# WORK INSTRUCTIONS
Will you output all of the data below exactly, omitting the images?

------------

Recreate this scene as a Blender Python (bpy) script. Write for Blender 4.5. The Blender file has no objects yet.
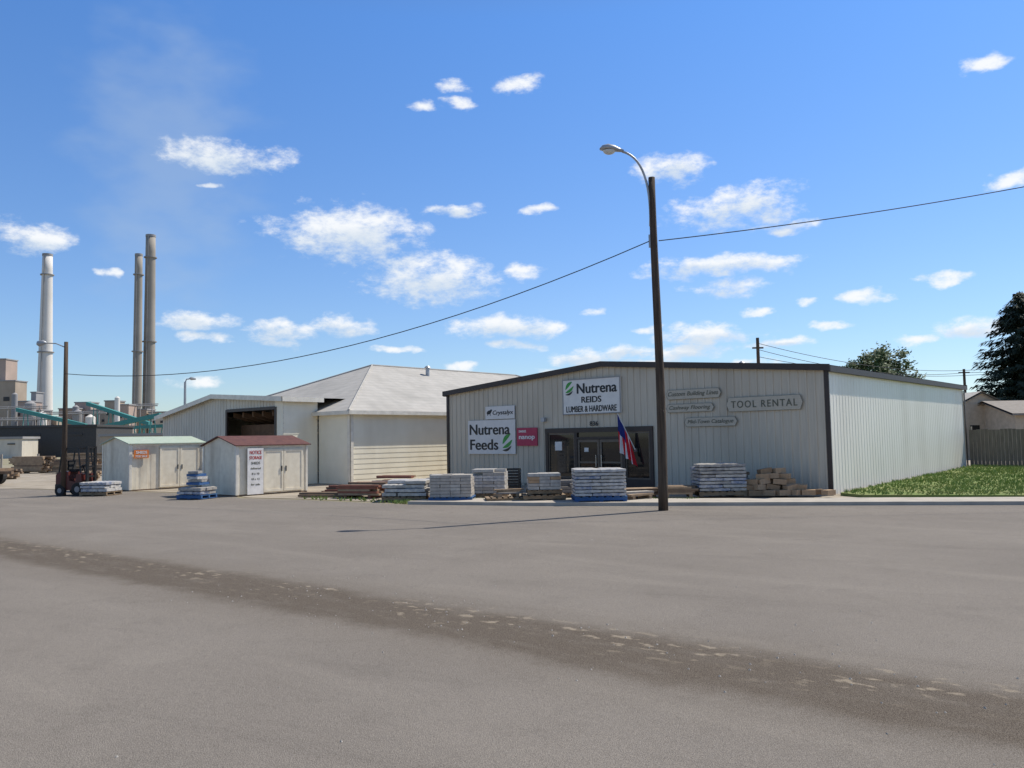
import bpy, math, random
from mathutils import Vector, Matrix, noise as mnoise
random.seed(7)
R=random.uniform
scene=bpy.context.scene
COL=scene.collection
ANG=0.7184
RV=Vector((math.cos(ANG),-math.sin(ANG),0)); BV=Vector((math.sin(ANG),math.cos(ANG),0))

# ------------------------------------------------------------------ materials
def nd(nt,t,**k):
    n=nt.nodes.new(t)
    for a,b in k.items(): setattr(n,a,b)
    return n
def mk(name,c1,c2=None,scale=4,rough=.7,bump=0.0,bscale=None,metal=0,stretch=(1,1,1),dirt=None,dirt_scale=1.2,spec=None,coord='Object',detail=5,lo=.35,hi=.65):
    m=bpy.data.materials.new(name); m.use_nodes=True
    nt=m.node_tree; b=nt.nodes['Principled BSDF']
    b.inputs['Roughness'].default_value=rough; b.inputs['Metallic'].default_value=metal
    if spec is not None: b.inputs['Specular IOR Level'].default_value=spec
    if c2 is None: c2=tuple(x*.82 for x in c1)
    tc=nd(nt,'ShaderNodeTexCoord'); mp=nd(nt,'ShaderNodeMapping'); mp.inputs['Scale'].default_value=stretch
    nt.links.new(tc.outputs[coord],mp.inputs[0])
    nz=nd(nt,'ShaderNodeTexNoise'); nz.inputs['Scale'].default_value=scale; nz.inputs['Detail'].default_value=detail
    nt.links.new(mp.outputs[0],nz.inputs['Vector'])
    rp=nd(nt,'ShaderNodeMapRange'); rp.inputs[1].default_value=lo; rp.inputs[2].default_value=hi
    nt.links.new(nz.outputs[0],rp.inputs[0])
    mx=nd(nt,'ShaderNodeMix',data_type='RGBA'); mx.inputs[6].default_value=(*c1,1); mx.inputs[7].default_value=(*c2,1)
    nt.links.new(rp.outputs[0],mx.inputs[0]); out=mx.outputs[2]
    if dirt:
        n2=nd(nt,'ShaderNodeTexNoise'); n2.inputs['Scale'].default_value=dirt_scale; n2.inputs['Detail'].default_value=7
        mp2=nd(nt,'ShaderNodeMapping'); mp2.inputs['Scale'].default_value=(1,1,.25)
        nt.links.new(tc.outputs[coord],mp2.inputs[0]); nt.links.new(mp2.outputs[0],n2.inputs['Vector'])
        r2=nd(nt,'ShaderNodeMapRange'); r2.inputs[1].default_value=.48; r2.inputs[2].default_value=.75; r2.inputs[4].default_value=.7
        nt.links.new(n2.outputs[0],r2.inputs[0])
        m2=nd(nt,'ShaderNodeMix',data_type='RGBA'); m2.inputs[7].default_value=(*dirt,1)
        nt.links.new(out,m2.inputs[6]); nt.links.new(r2.outputs[0],m2.inputs[0]); out=m2.outputs[2]
    nt.links.new(out,b.inputs['Base Color'])
    if bump:
        nb=nd(nt,'ShaderNodeTexNoise'); nb.inputs['Scale'].default_value=bscale or scale*3; nb.inputs['Detail'].default_value=6
        nt.links.new(mp.outputs[0],nb.inputs['Vector'])
        bp=nd(nt,'ShaderNodeBump'); bp.inputs['Strength'].default_value=bump; bp.inputs['Distance'].default_value=.05
        nt.links.new(nb.outputs[0],bp.inputs['Height']); nt.links.new(bp.outputs[0],b.inputs['Normal'])
    return m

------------

# CORRECT OUTPUT
Recreate this scene as a Blender Python (bpy) script. Write for Blender 4.5. The Blender file has no objects yet.
import bpy, math, random
from mathutils import Vector, Matrix, noise as mnoise
random.seed(7)
R=random.uniform
scene=bpy.context.scene
COL=scene.collection
ANG=0.7184
RV=Vector((math.cos(ANG),-math.sin(ANG),0)); BV=Vector((math.sin(ANG),math.cos(ANG),0))

# ------------------------------------------------------------------ materials
def nd(nt,t,**k):
    n=nt.nodes.new(t)
    for a,b in k.items(): setattr(n,a,b)
    return n
def mk(name,c1,c2=None,scale=4,rough=.7,bump=0.0,bscale=None,metal=0,stretch=(1,1,1),dirt=None,dirt_scale=1.2,spec=None,coord='Object',detail=5,lo=.35,hi=.65):
    m=bpy.data.materials.new(name); m.use_nodes=True
    nt=m.node_tree; b=nt.nodes['Principled BSDF']
    b.inputs['Roughness'].default_value=rough; b.inputs['Metallic'].default_value=metal
    if spec is not None: b.inputs['Specular IOR Level'].default_value=spec
    if c2 is None: c2=tuple(x*.82 for x in c1)
    tc=nd(nt,'ShaderNodeTexCoord'); mp=nd(nt,'ShaderNodeMapping'); mp.inputs['Scale'].default_value=stretch
    nt.links.new(tc.outputs[coord],mp.inputs[0])
    nz=nd(nt,'ShaderNodeTexNoise'); nz.inputs['Scale'].default_value=scale; nz.inputs['Detail'].default_value=detail
    nt.links.new(mp.outputs[0],nz.inputs['Vector'])
    rp=nd(nt,'ShaderNodeMapRange'); rp.inputs[1].default_value=lo; rp.inputs[2].default_value=hi
    nt.links.new(nz.outputs[0],rp.inputs[0])
    mx=nd(nt,'ShaderNodeMix',data_type='RGBA'); mx.inputs[6].default_value=(*c1,1); mx.inputs[7].default_value=(*c2,1)
    nt.links.new(rp.outputs[0],mx.inputs[0]); out=mx.outputs[2]
    if dirt:
        n2=nd(nt,'ShaderNodeTexNoise'); n2.inputs['Scale'].default_value=dirt_scale; n2.inputs['Detail'].default_value=7
        mp2=nd(nt,'ShaderNodeMapping'); mp2.inputs['Scale'].default_value=(1,1,.25)
        nt.links.new(tc.outputs[coord],mp2.inputs[0]); nt.links.new(mp2.outputs[0],n2.inputs['Vector'])
        r2=nd(nt,'ShaderNodeMapRange'); r2.inputs[1].default_value=.48; r2.inputs[2].default_value=.75; r2.inputs[4].default_value=.7
        nt.links.new(n2.outputs[0],r2.inputs[0])
        m2=nd(nt,'ShaderNodeMix',data_type='RGBA'); m2.inputs[7].default_value=(*dirt,1)
        nt.links.new(out,m2.inputs[6]); nt.links.new(r2.outputs[0],m2.inputs[0]); out=m2.outputs[2]
    nt.links.new(out,b.inputs['Base Color'])
    if bump:
        nb=nd(nt,'ShaderNodeTexNoise'); nb.inputs['Scale'].default_value=bscale or scale*3; nb.inputs['Detail'].default_value=6
        nt.links.new(mp.outputs[0],nb.inputs['Vector'])
        bp=nd(nt,'ShaderNodeBump'); bp.inputs['Strength'].default_value=bump; bp.inputs['Distance'].default_value=.05
        nt.links.new(nb.outputs[0],bp.inputs['Height']); nt.links.new(bp.outputs[0],b.inputs['Normal'])
    return m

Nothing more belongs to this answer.